366 years later, i stood before a mansion that had been shaped, and re-shaped, by successive personalities from the royal house of habsburg. these distinguished folk dated back to the year 1108, and were the origin of all formally elected holy roman emperors between 1452 and 1740. they also decided who was to rule austria, spain and a few other countries. in short, when it came to building palaces, they knew their way around better than most.


it was strange to think of schönbrunn palace as a home, although that was what it always was. it gave the term ‘house proud’ a whole new perspective — this creation of gardens and placement of statuary (there were 32, representing virtues and a few deities); this gilding of ceilings and landscaping of views.
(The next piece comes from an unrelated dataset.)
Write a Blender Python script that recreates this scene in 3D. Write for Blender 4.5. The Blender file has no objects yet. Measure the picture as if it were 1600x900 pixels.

apparently, when emperor leopold i came to power, he asked one of the most influential architects of the time, johann bernhard fischer von erlach, to come up with a new design. the latter had famous versailles in mind while drawing up the first set of blueprints. his second draft was, surprisingly, more down-to-earth. work on that version began in 1696 and ended in 1672. then, maria theresa, last representative of the house of habsburg, took charge of austria. she was given the palace as a gift by her father — princesses couldn’t be pacified by ponies, could they? — and promptly decided to turn it into a royal summer residence. obviously, the building had to be re-modelled.

it remained a favourite summer residence right through the following centuries. emperor franz josef i was born in it in the nineteenth, lived in its rooms for much of his life, and died there. naturally, during his six decade-long reign, it had to be given the now-mandatory makeover. given its rich history, it was treated as a complete work of art, and remodelled accordingly. this final version was the one i stood before, a twentieth-century traveller trying to figure out the design sense of kings and queens long gone.


around me were tourists, and the occasional guide. schönbrunn had been a major tourist attraction since the 1960s, but had suddenly jumped into newspapers with the announcement, not long before i visited, that a tribute to late pop star michael jackson was being planned on its grounds. by the time i stepped through its magnificent gates, the concert had been postponed by about a year, but there were still a few newsmagazines superimposing the visage of a departed king of pop against the backdrop of the royal residence.

what struck me most, at first glance, was how unassuming it looked. then, after walking up to where the emperor or queen may have stood to receive blue-blooded guests, i realized how magnificent a spectacle they must have created. before the palace stretched an enormous open space, gardens on either side, all of vienna up front. behind was a french garden containing a maze (television hadn’t been invented then), a botanical garden, the world’s oldest existing zoo (called the tiergarten) and a small hill crowned by a building called the gloriette. squirrels ran across the path, to the delight of foreign tourists who clearly hadn’t seen the little creatures before. from the top, the city looked much like it may have when old maria theresa puffed and wheezed her way up on summer evenings.


inside, the palace had everything one assumed a royal home could ask for. camera in my left hand, ipod in the right, i — an anachronism by a window — watched awestruck tourists walk past. so, this was what it felt like to be king.